Well, the point is, if you look at the members who have formed together, we are the heavy hitters in the industry and it's largely retail oriented. You're right, it's -- there are 13 equity exchanges, but in fact 12 of the 13 are owned by just three exchange groups. So we think this is actually additive to competition in this space and as you know, best execution remains our absolute top priority and it will be the case and it will be the centerpiece of the members exchange. So early days yet, we're still forming it up, but we think additional competition is good.
Your next question comes from Steven Chubak with Wolfe Research.
So wanted to ask a follow up question on some of the expense commentary, I'm still getting quite a bit of inbound from folks, so I was hoping to maybe unpack some of the guidance. In the prepared remarks, you know that advertising was at normally low, you have the impact of FICO seasonality of about 10 million to 15 million and Tim, you alluded to expectation for comp growth with higher markets. I'm just wondering barring any negative shocks of the revenue environment, with the other expense items expected to be flattish, is 720 million or so the right run rate for non-GAAP expense versus the 690 in 1Q, I'm just trying to guess at just how we should think about that run rate for the remainder of the year, given all the different moving pieces?
Yes. I think if you look at the year, we remain comfortable with our guidance for the year, even though we had a much higher revenue recognition standard than we thought, so we should be within the range and the quarter, there was a little bit of noise on a couple of unusual items, but nothing really that we think affects the trend or our prospects for the year. We've mentioned already seasonal -- Q2 is always seasonally our highest quarter in terms of expenses and so you should see a comeback down after that.

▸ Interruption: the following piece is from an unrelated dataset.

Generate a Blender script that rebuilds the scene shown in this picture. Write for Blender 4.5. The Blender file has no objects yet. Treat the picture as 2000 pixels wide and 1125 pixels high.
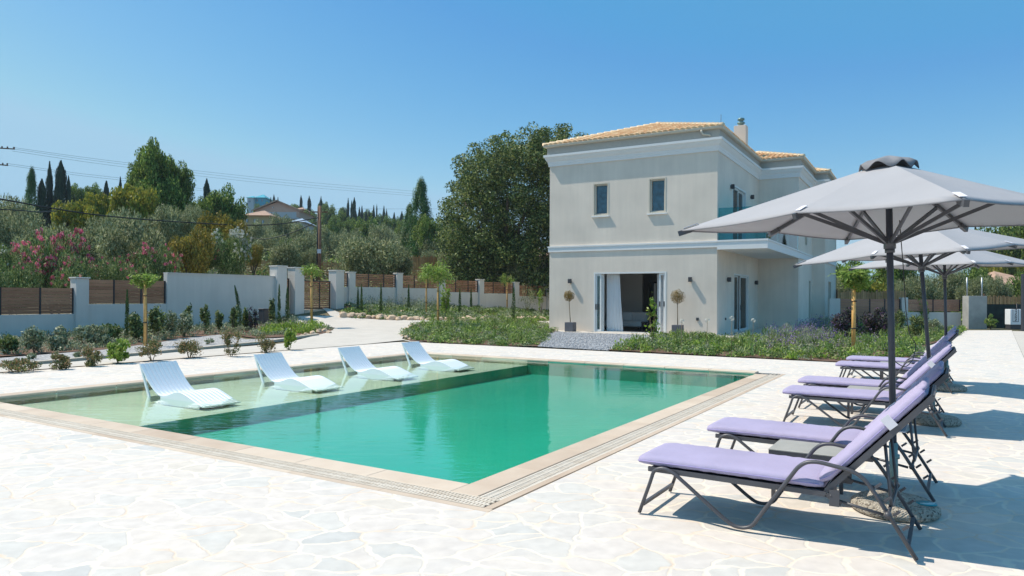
import bpy, bmesh, math, random
import numpy as np
from mathutils import Vector, Matrix
from mathutils.geometry import tessellate_polygon
R = math.radians
SC = bpy.context.scene
COL = SC.collection

# ------------------------------------------------------------------ camera, sky, sun, exposure
FPX, HORY, ROLL, CAMH = 1386.3, 579.2, 0.0047, 1.6        # focal length in photo pixels, horizon row, roll, eye height
cd = bpy.data.cameras.new('camera'); cam = bpy.data.objects.new('camera', cd); COL.objects.link(cam)
cd.sensor_width = 36; cd.lens = FPX / 2000 * 36
cd.shift_y = (HORY - 562.5) / 2000
cd.clip_start = .05; cd.clip_end = 5000
cam.matrix_world = Matrix.Translation((0, 0, CAMH)) @ Matrix.Rotation(R(90), 4, 'X') @ Matrix.Rotation(ROLL, 4, 'Z')
SC.camera = cam
SUN = Vector((-.635, .16, 1.0)).normalized()
w = bpy.data.worlds.new("World"); SC.world = w; w.use_nodes = True
nt = w.node_tree; bg = nt.nodes['Background']; sky = nt.nodes.new('ShaderNodeTexSky'); sky.sky_type = 'NISHITA'
sky.sun_disc = False; sky.sun_elevation = math.asin(SUN.z); sky.sun_rotation = math.atan2(SUN.x, SUN.y) % (2 * math.pi)
sky.altitude = 0; sky.air_density = 1.0; sky.dust_density = .8; sky.ozone_density = 1.6
# the sky of that day: deeper blue away from the sun, paler towards it (one grade for the whole dome)
sep = nt.nodes.new('ShaderNodeSeparateColor'); com = nt.nodes.new('ShaderNodeCombineColor'); nt.links.new(sky.outputs[0], sep.inputs[0])
for i_, (k_, e_, c_) in enumerate(((.125, 2.2, 3.4), (.50, 1.2, 4.6), (1.68, .5, 6.))):
    cl = nt.nodes.new('ShaderNodeMath'); cl.operation = 'MINIMUM'; cl.inputs[1].default_value = c_; nt.links.new(sep.outputs[i_], cl.inputs[0])
    pw = nt.nodes.new('ShaderNodeMath'); pw.operation = 'POWER'; pw.inputs[1].default_value = e_; nt.links.new(cl.outputs[0], pw.inputs[0])
    ml_ = nt.nodes.new('ShaderNodeMath'); ml_.operation = 'MULTIPLY'; ml_.inputs[1].default_value = k_; nt.links.new(pw.outputs[0], ml_.inputs[0])
    fl_ = nt.nodes.new('ShaderNodeMath'); fl_.operation = 'MAXIMUM'; fl_.inputs[1].default_value = (.40, 1.75, 3.3)[i_]; nt.links.new(ml_.outputs[0], fl_.inputs[0]); nt.links.new(fl_.outputs[0], com.inputs[i_])
nt.links.new(com.outputs[0], bg.inputs[0]); bg.inputs[1].default_value = .14
ld = bpy.data.lights.new('sun', 'SUN'); ld.energy = 3.5; ld.angle = R(.5); ld.color = (1, .92, .80)
sun = bpy.data.objects.new('sun', ld); COL.objects.link(sun); sun.rotation_euler = (-SUN).to_track_quat('-Z', 'Y').to_euler()
SC.view_settings.view_transform = 'Standard'; SC.view_settings.look = 'None'
SC.view_settings.exposure = 0.56; SC.view_settings.gamma = 1
SC.cycles.max_bounces = 8; SC.cycles.transparent_max_bounces = 12

# ------------------------------------------------------------------ measuring helpers
def _xy(px, py):
    X = px - 1000; Y = py - HORY; c, s = math.cos(ROLL), math.sin(ROLL)
    return c * X + s * Y, -s * X + c * Y
def D(px, py, d):
    X, Y = _xy(px, py); return np.array([X * d / FPX, d, CAMH - Y * d / FPX])
def G(px, py, z=0.):
    X, Y = _xy(px, py); d = FPX * (CAMH - z) / Y; return np.array([X * d / FPX, d, z])
TH = .5538; PA = np.array([-.355, 6.0443]); PU = np.array([-math.cos(TH), math.sin(TH)]); PV = np.array([math.sin(TH), math.cos(TH)])
def P(a, v, z=0.):
    p = PA + a * PU + v * PV; return Vector((p[0], p[1], z))
def onplane(px, base, d):
    X, _ = _xy(px, 575); M = np.array([[d[0], -X / FPX], [d[1], -1.]]); t, s = np.linalg.solve(M, -np.array(base)[:2]); return t, s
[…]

Okay. And then just a question on the capital structure, you issued some additional long term debt in the quarter, I'm wondering how you're thinking about managing that debt going forward, I mean, what's the appropriate target level you're comfortable with and how much of the issuance that we recently saw in the month impacted the quarterly results? I don't think it was the full three months, I was hoping for an update there as well?
Yes. So we think of debt a few different ways, so we are trying to have an efficient capital stack, so we try to keep our debt to EBITDA ratio between 1 and 1.5, sort of maxing out, keeping it under 2. We think you start getting below 1, you probably are not being as efficient as you could be, we also obviously want to make sure that we keep the appropriate amount of liquidity in the system, so we added a little bit of liquidity as margin balances were high and we saw some stresses in the February 5 event. So we’re pretty comfortable with where we are right now. I don't have the exact date, but I'm sure you can look at our disclosures and find out exactly when we issued that debt.
At this time, I'll turn the call over to the presenters.
Great. Thank you. So listen everybody, thanks for calling in. As you saw, a fantastic quarter, we're thrilled with it, we didn't talk about it, but our pretax operating margins continue to be nice and strong, talks to the profitability of the business, we're absolutely thrilled with the record NNA in both of our main businesses, expenses are being well managed so far and will be in the future. So, the outlook is bright and we're thrilled. So, we look forward to hearing from you all in April.
This concludes today's conference call. You may now disconnect.